**The task**
Retype exactly the lines from the first one through the line with "lemon_ball(-0.0010, 1.4330, 'yellow", including both ends; skip any pictures.

**Data segment**

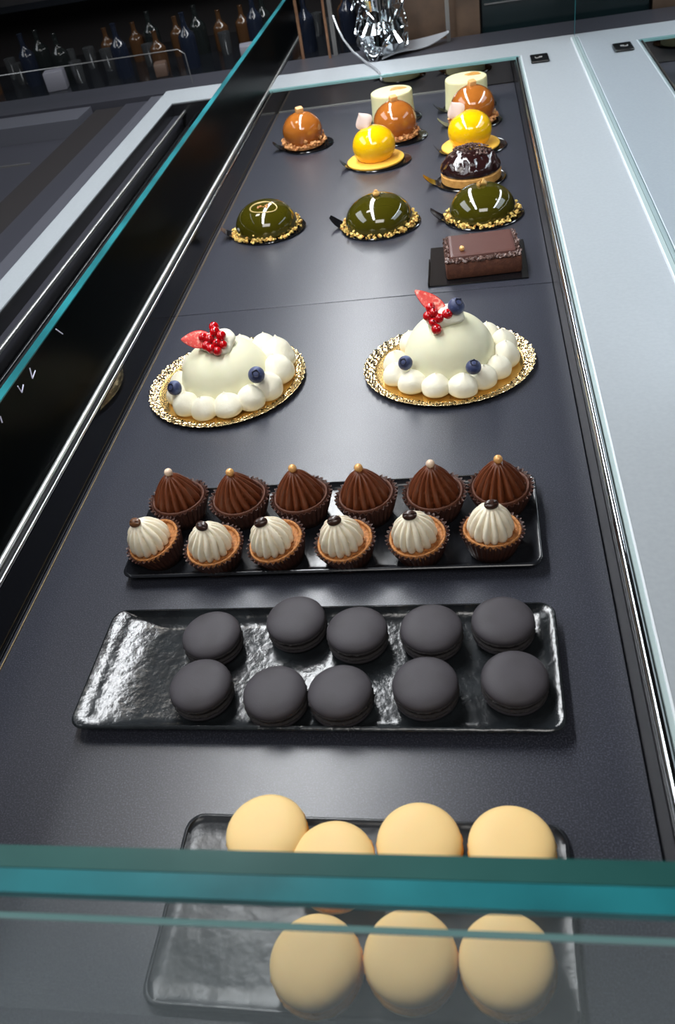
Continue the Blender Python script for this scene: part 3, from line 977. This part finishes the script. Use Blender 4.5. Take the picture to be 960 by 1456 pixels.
def lemon_ball(x, y, lab, seed, pd):
    t = thing('lemon_sphere_cake', lab, 'sphere cake', (x, y, 0), group='yellow glazed sphere cakes')
    d = MB(); d.lathe([(.044, .0018), (.0462, .0028), (.0465, .0050), (.0445, .0066), (.0005, .0066)], 64)
    d.build('biscuit_disc', 'lemon_biscuit', t)
    R = .0350
    pr = []
    for k in range(3, 34):
        a = PI * k / 34
        z = .0270 - R * .86 * math.cos(a)
        if z > .0066:
            pr.append((R * math.sin(a), z))
    b = MB(); b.lathe(pr, 64)
    b.build('glazed_sphere', 'lemon_glaze', t, angle=80)
    # curled chocolate petal stuck upright in the top
    n = 12
    L = []
    for k in range(n + 1):
        u = k / n
        w = .0150 * math.sin(PI * (u * .80 + .19)) ** 1.3
        L.append([(w * v, .0035 * (v * v) * 1.4 + .004 * u, .0250 * u) for v in [-1 + 2 * j / 6 for j in range(7)]] +
                 [(w * v, .0035 * (v * v) * 1.4 + .004 * u - .0007, .0250 * u) for v in [1 - 2 * j / 6 for j in range(7)]])
    p = MB(); p.loft(L)
    p.build('sugar_petal', 'petal', t, loc=pd, rot=(math.radians(-10), math.radians(-28), 0))
    return t


pad(-0.1480, 1.4130, .0525, .0460, 'black pad under the left yellow sphere cake', 192, .017)
lemon_ball(-0.1545, 1.4180, 'yellow sphere cake with a pale petal, left of the pair', 31, (-.008, -.004, .0555))
pad(0.0040, 1.4280, .0525, .0460, 'black pad under the right yellow sphere cake', 192, .017)
lemon_ball(-0.0010, 1.4330, 'yellow sphere cake with a pale petal, right one behind the dark glazed bun', 32, (-.016, -.004, .0500))

# glossy chocolate covered cake on shortbread
pad(-0.0030, 1.2900, .0520, .0480, 'black pad under the dark glossy chocolate bun', 183, .023)
t = thing('chocolate_glazed_cake', 'lumpy cake in glossy dark chocolate on a golden shortbread base', 'chocolate cake', (-0.0020, 1.2930, 0))
b = MB(); b.lathe([(.0425, .0018), (.0440, .0030), (.0443, .0130), (.0425, .0150), (.0005, .0150)], 72)
b.build('shortbread_base', 'shortbread', t)
def rf(tt, i, r, z):
    u = (z - .0145) / .034
    q = noise.noise(Vector((math.cos(tt) * r * 55, math.sin(tt) * r * 55, z * 60 + 3)))
    q2 = noise.noise(Vector((math.cos(tt) * r * 130, math.sin(tt) * r * 130, z * 140)))
    return r * (1 + .10 * q * min(1, u * 3) + .03 * q2), z + .0030 * q * min(1, u * 2)
b = MB(); b.lathe([(.0400, .0140), (.0435, .0155), (.0445, .0190), (.0435, .0230), (.0415, .0275), (.0385, .0320), (.0350, .0355), (.0305, .0390), (.0250, .0415), (.0190, .0430), (.0120, .0440), (.0060, .0445), (.0008, .0445)], 110, rf)
b.build('chocolate_coat', 'dark_chocolate_glaze', t, angle=80, sub=1)
rng = random.Random(8); b = MB()
for k in range(130):
    a = rng.uniform(0, 6.28); q = .031 * math.sqrt(rng.random())
    b.nugget((q * math.cos(a), q * math.sin(a) + .004, .0455 - q * q * 8.5 + .0016), .0021 * rng.uniform(.6, 1.2), rng)
tag(b.build('cocoa_nibs', 'cocoa_crumb', t, smooth=False), kind='stuff')


def mousse(x, y, R, H, lab, seed, sm):
    t = thing('pistachio_mousse_cake', lab, 'mousse cake', (x, y, 0), group='pale green cylinder mousse cakes')
    b = MB(); b.lathe(smooth_prof([(R * 1.0, .0018), (R * 1.02, .004), (R * .985, H * .5), (R * .97, H * .90), (R * .955, H * .97), (R * .90, H), (R * .5, H), (.0004, H)], 5), 72)
    b.build('mousse_body', 'pistachio_mousse', t, angle=80)
    b = MB(); b.ball((sm[0], sm[1], H - .0003), .012, 28, 10, (1.25, .8, .16), nz=.5, seed=seed)
    b.build('caramel_drop', 'caramel_smear', t)['label'] = 'caramel smear on the pale top'
    return t


pad(-0.1330, 1.6300, .0480, .0440, 'black pad under the left pale green cylinder cake', 190, .022)
mousse(-0.1360, 1.6330, .0382, .0485, 'pale green cylinder mousse cake at the far end, left of the pair', 41, (.010, .012))
pad(0.0000, 1.6500, .0480, .0440, 'black pad under the right pale green cylinder cake', 190, .022)
mousse(-0.0040, 1.6520, .0380, .0500, 'pale green cylinder mousse cake at the far end, right of the pair', 42, (.012, .016))

# brownie on a square pad
t = thing('square_pad', 'square black card pad with a turned up edge under the chocolate brownie', 'cake pad', (0.0010, 1.0050, 0))
b = MB(); b.box(-.0590, .0590, -.0530, .0560, .0002, .0016, bev=.0006)
b.build('card_base', 'pad_black', t)
b = MB(); b.box(-.0600, -.0588, -.0530, .0150, .0002, .0050)
b.build('folded_edge', 'pad_black', t, smooth=False)
t = thing('brownie_bar', 'rectangular chocolate brownie bar with a smooth glazed top and one gold pearl', 'brownie', (0.0065, 1.0020, .0016), rz=math.radians(3))
b = MB(); b.box(-.0450, .0450, -.0370, .0370, 0, .0205, bev=.0028)
b.build('sponge_block', 'brownie_sponge', t)
b = MB(); b.box(-.0395, .0395, -.0300, .0335, .0195, .0265, bev=.0034)
b.build('glazed_top', 'brownie_glaze', t)
rng = random.Random(4); b = MB()
for k in range(330):
    e = rng.random()
    if e < .45: p = (rng.uniform(-.044, .044), rng.uniform(-.0365, -.0295))
    elif e < .62: p = (rng.uniform(-.044, .044), rng.uniform(.0325, .0365))
    elif e < .81: p = (rng.uniform(-.0445, -.0390), rng.uniform(-.036, .036))
    else: p = (rng.uniform(.0390, .0445), rng.uniform(-.036, .036))
    b.nugget((p[0], p[1], .0210 + rng.uniform(0, .0022)), .0024 * rng.uniform(.6, 1.2), rng)
tag(b.build('cocoa_nibs', 'cocoa_crumb', t, smooth=False), kind='stuff')
b = MB(); b.ball((-.0240, -.0160, .0292), .0034)
b.build('sugar_pearl', 'pearl_gold', t)

# ------------------------------------------------------------------ foil bundle, film strip behind the deck
t = thing('gift_bundle', 'crumpled silver foil bundle with a flat grey wrapper on the far strip', 'foil bundle', (-0.17, 1.955, FZ - .004))
rng = random.Random(2)
b = MB()
def rf(tt, i, r, z):
    q = noise.noise(Vector((math.cos(tt) * 2.6, math.sin(tt) * 2.6, z * 55)))
    q2 = noise.noise(Vector((math.cos(tt) * 7, math.sin(tt) * 7, z * 140 + 9)))
    return r * (1 + .35 * q + .22 * q2), z + .004 * q2
b.lathe([(.018, .0), (.040, .008), (.046, .025), (.042, .045), (.034, .065), (.028, .085), (.034, .105), (.030, .12), (.004, .125)], 60, rf)
b.build('foil_body', 'foil', t, angle=12)
b = MB()
for k in range(16):
    a0 = rng.uniform(0, 6.28); rr = rng.uniform(.035, .055); z = rng.uniform(.012, .11)
    pts = [(rr * math.cos(a0 + u * 1.6), rr * math.sin(a0 + u * 1.6) - .01, z + .018 * math.sin(u * 5 + k)) for u in [j / 10 for j in range(11)]]
    b.tube(pts, .0016, 6)
b.build('curled_ribbon', 'foil', t)['label'] = 'curled shiny ribbons'
n = 14
L = []
for k in range(n + 1):
    u = k / n
    x = .0 + .135 * u
    L.append([(x, -.055 * (1 - u) - .005 + .02 * u, .004 + .012 * u * u + .004 * math.sin(u * 7)), (x, .05 * (1 - u) + .02 * u + .006, .007 + .014 * u * u),
              (x, .05 * (1 - u) + .02 * u + .006, .006 + .014 * u * u), (x, -.055 * (1 - u) - .005 + .02 * u, .003 + .012 * u * u + .004 * math.sin(u * 7))])
b = MB(); b.loft(L)
b.build('wrapper_flap', 'film', t, angle=80)['label'] = 'pointed flat grey wrapper'
pts = [(-0.270, 1.990, .115), (-0.262, 1.975, .095), (-0.250, 1.955, .075), (-0.228, 1.915, .058), (-0.200, 1.870, .0465), (-0.178, 1.820, .0445), (-0.168, 1.785, .0440), (-0.163, 1.765, .036)]
b = MB(); b.tube(pts, .0022, 8)
tag(b.build('clear_cable', 'film_strip'), 'thin curved grey cable hanging over the far strip to the deck', 'cable')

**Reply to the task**
Continue the Blender Python script for this scene: part 3, from line 977. This part finishes the script. Use Blender 4.5. Take the picture to be 960 by 1456 pixels.
def lemon_ball(x, y, lab, seed, pd):
    t = thing('lemon_sphere_cake', lab, 'sphere cake', (x, y, 0), group='yellow glazed sphere cakes')
    d = MB(); d.lathe([(.044, .0018), (.0462, .0028), (.0465, .0050), (.0445, .0066), (.0005, .0066)], 64)
    d.build('biscuit_disc', 'lemon_biscuit', t)
    R = .0350
    pr = []
    for k in range(3, 34):
        a = PI * k / 34
        z = .0270 - R * .86 * math.cos(a)
        if z > .0066:
            pr.append((R * math.sin(a), z))
    b = MB(); b.lathe(pr, 64)
    b.build('glazed_sphere', 'lemon_glaze', t, angle=80)
    # curled chocolate petal stuck upright in the top
    n = 12
    L = []
    for k in range(n + 1):
        u = k / n
        w = .0150 * math.sin(PI * (u * .80 + .19)) ** 1.3
        L.append([(w * v, .0035 * (v * v) * 1.4 + .004 * u, .0250 * u) for v in [-1 + 2 * j / 6 for j in range(7)]] +
                 [(w * v, .0035 * (v * v) * 1.4 + .004 * u - .0007, .0250 * u) for v in [1 - 2 * j / 6 for j in range(7)]])
    p = MB(); p.loft(L)
    p.build('sugar_petal', 'petal', t, loc=pd, rot=(math.radians(-10), math.radians(-28), 0))
    return t


pad(-0.1480, 1.4130, .0525, .0460, 'black pad under the left yellow sphere cake', 192, .017)
lemon_ball(-0.1545, 1.4180, 'yellow sphere cake with a pale petal, left of the pair', 31, (-.008, -.004, .0555))
pad(0.0040, 1.4280, .0525, .0460, 'black pad under the right yellow sphere cake', 192, .017)
lemon_ball(-0.0010, 1.4330, 'yellow sphere cake with a pale petal, right one behind the dark glazed bun', 32, (-.016, -.004, .0500))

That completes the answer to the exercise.